The Academy Awards, Hollywood and Divorce

The film world's biggest stars and up-and-comers took the stage recently to receive their Academy Awards. And, when they did, the Oscar spotlight illuminated more than their film achievements. TV commentators critiqued their fashions, drooled over their diamonds and gossiped about their private lives – private lives that are a high-profile microcosm of the perilous state of marriage today.

Over the past few months we've read about the separations and impending divorces of tinsel town royalty like Tom Cruise, Kim Basinger and Meg Ryan. And while these entertainers have far different lifestyles than most of us, the alleged reasons for the break-up of their marriages – career demands, irreconcilable differences or just growing apart – could just as easily apply to couples in our world.

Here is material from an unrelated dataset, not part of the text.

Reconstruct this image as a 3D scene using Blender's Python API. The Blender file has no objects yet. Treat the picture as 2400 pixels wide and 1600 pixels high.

Divorce has become all too common. American Demographics magazine says the number of divorced Americans "is at an all-time high" – 20 million in 1998, up from 11 million in 1980. And the most frightening reality is that all too often marriages end because people just aren't "happy" or fulfilled. There is an underlying social attitude that encourages "freedom" and entices people to put self before responsibilities.

Singer Rod Stewart's ex, Rachel Hunter, recently explained to the New York Post why she left him after nine years of marriage, "Like lots of women who marry young and find themselves mothers by the time they're 25, I felt I no longer had an identity."

Soaring divorce rates should be of concern to all of us, because divorce not only causes suffering for those involved but also sends damaging ripples throughout our communities.

Compared to children of intact families, children of divorce are much more likely to drop out of school, become pregnant outside of marriage and commit crimes. But children aren't the only victims of divorce. It also adds to the ranks of the one group most plagued by poverty – single mothers – the majority of whom have an income of less than $15,000 a year.

Of course no one is suggesting we force people to stay in abusive marriages. In some circumstances a quick escape route is necessary for the protection of a spouse and children. But growing public opinion nationwide reveals a discussion on divorce reform is in order. A survey by USA Today found more than half of all adults think divorce should be harder to obtain, and three quarters of the children interviewed agree.

Unfortunately there are no quick fixes, but there are several strategies we can consider. First, couples contemplating marriage must understand the importance of the marriage covenant and the consequences of divorce. And since three-quarters of all marriages are blessed by religious institutions, such messages could be conveyed by churches, synagogues and other places of worship.

Second, the law should require that a couple that has filed for divorce complete a court-approved counseling program or seminar and, if minor children are involved, a parenting class prior to the entry of final judgment to dissolve the marriage. Many marriages can be strengthened through programs like Family Life Conferences and Marriage Encounter, or literally saved through programs like Retrouvaille.

Finally, there is evidence that no-fault divorce laws are partly responsible for the high divorce rate. No-fault divorce has created a bizarre situation where it's now easier to leave a spouse of 20 years than it is to break a car lease. Thus, reforming these laws may be in order.

When married couples with minor children seek to divorce, a closer look needs to be taken at the no-fault system to ensure the interests of the child are protected.

Some states have proposed no-fault divorce be replaced by the traditional fault system when children are involved or when one party objects to the divorce. Others have suggested a mandatory cooling-off period for counseling, reflection and mediation in hopes more marriages will survive. Whether these are the best solutions, few could answer. However, I do know when it comes to a sensitive, emotional issue like a broken home and divorce, most of the solutions will have to be found in the heart.

So don't let the glitz and the glamour of the Oscars fool you – divorce damages. Underneath even the most famous of facades, there is pain. As Nicole Kidman once said of her husband Tom Cruise, "I hope we are together when we are 80. I can't say we will be, but I will be so devastated if we are not." Sadly, for her and her two children, and for the millions of other families crushed by divorce, the devastation has already begun.